On March 4, we celebrate National Safety Day. The National Safety Council, which is a premier, non-profit, self-financed and tripartite apex body at the national level in the country, develops and sustains a voluntary movement on safety, health and environment.

The vision of the Council is to cultivate a preventive culture, scientific mindset and an organised approach. It’s their holistic belief that these issues are basic humanitarian concerns. But it’s unfortunate that very few people know that a safe and healthy work environment is their fundamental right.

The five core activities of the council are:

1. Conducting specialised training courses, conferences, seminars and workshops.

2. Conducting consultancy studies such as safety audits, hazards evaluation, emergency management planning and risk assessment.

3. Designing and developing HSE promotional materials and publication.

4. Facilitating organisation in celebrating various campaigns – for example, road safety week, safety day, fire service week, world environment day.

5. Organising many national and international conferences – for example, XII world congress 1993 and XI APSHO conference 1995 which implemented many prestigious projects.

This year, the National Safety Week campaign is being celebrated from March 4 – March 10. I want to take this opportunity to express a humble request. These week long celebrations aim to unite government and non-government organisations. There are various slogans and messages which are meant to fulfill the objectives of safety.
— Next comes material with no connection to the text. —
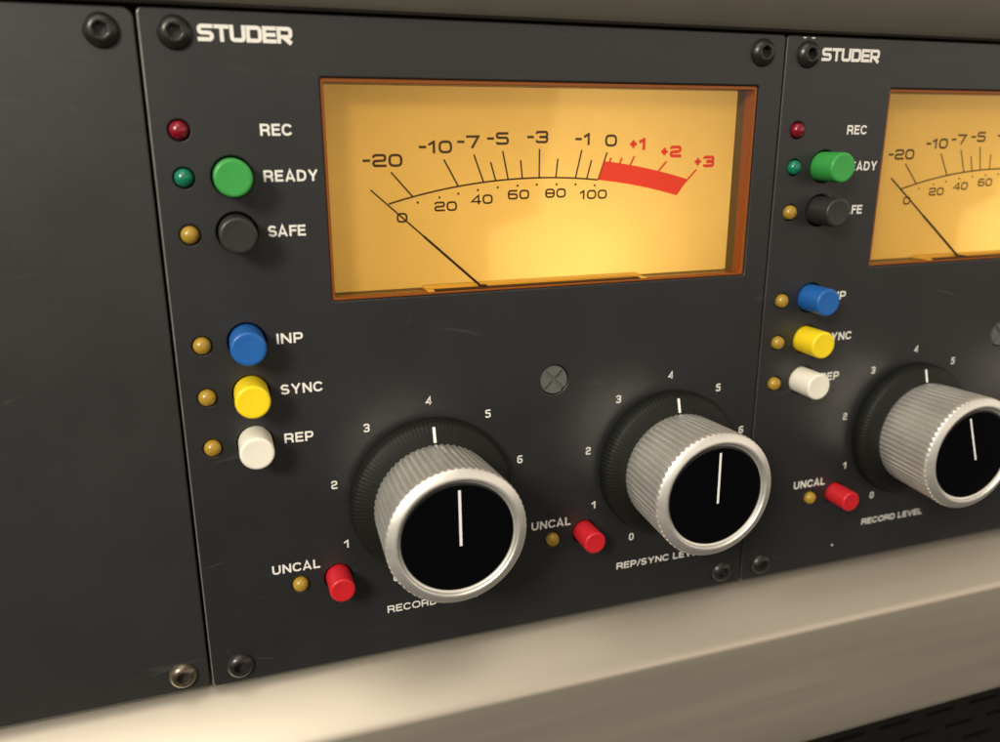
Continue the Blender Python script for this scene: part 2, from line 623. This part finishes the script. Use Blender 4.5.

When I learned that the campaign was well-planned, I wanted to make it highly visible among people through the use of an electronic media journal.

I would like to highlight the excellent themes of National Safety Day /Week in the previous years. In 2011, it was to establish and maintain preventive safety and health culture; in 2012, it was to ensure a safe and healthy working environment – a fundamental human right; in 2013, it was working together to ensure health and a safe and healthy workplace; in 2014, it was to manage stress at workplace and how it takes all of us to control hazards and ensure safety; in 2015, it was to build a safety culture for sustainable supply chain; in 2016, it was to strengthen the safety movement to achieve zero harm; in 2017, the themes iswas to keep each other safe.

All these themes are propagating the dignity of labour. But it’s unfortunate that we are yet to carry out our national safety vision. The National Safety Council was established on March 4, 1966 to realise such a vision. But we still have manual scanvenging as a system in our country.

In September 2013, an act called “The Prohibition of Employment as Manual Scavengers and their Rehabilitation Rules 2013″ was passed to ban manual scavenging. But still, repeated incidents took place across the country thereafter.

In 2014, the Supreme Court ordered the government to identify the families of persons who had died while working with sewage since 1993 and award a compensation of ₹10 lakh. But nobody knows whether the work was carried out or not.

Therefore, I take this opportunity to say that the National Safety Council must take an initiative to end this prevailing inhumane practice of manual scavenging system. This is the right time to highlight this and the National Safety Week provides the perfect platform to address these issues to a large audience.

For the desirable result, the NSC can raise concerns to both state and Central governments that this inhumane act continues even after the Supreme Court’s verdict. The municipality corporation bodies have also criminally neglected these issues. Because of this, innocent people who have o safety mechanism at work have to die.

The latest victims were three workers who died after inhaling noxious gases while trying to clean a septic tank at a hotel Sriperumbudur near Chennai. Any contact between excreta and labourers employed to unclog a drainage  pipe or sewage treatment plant is prohibited by law and the occurrence of such trespass or non provision of safety gear or disinfectants to the labourers will lead to the prosecution of the contractor and the employer. But all these rules are only on paper.

There is no other job which leads to such high number of deaths as at least there is a minimum use of protective gear. So, my humble request to the National Safety Council is to make ending manual scavenging a top priority this National Safety Week.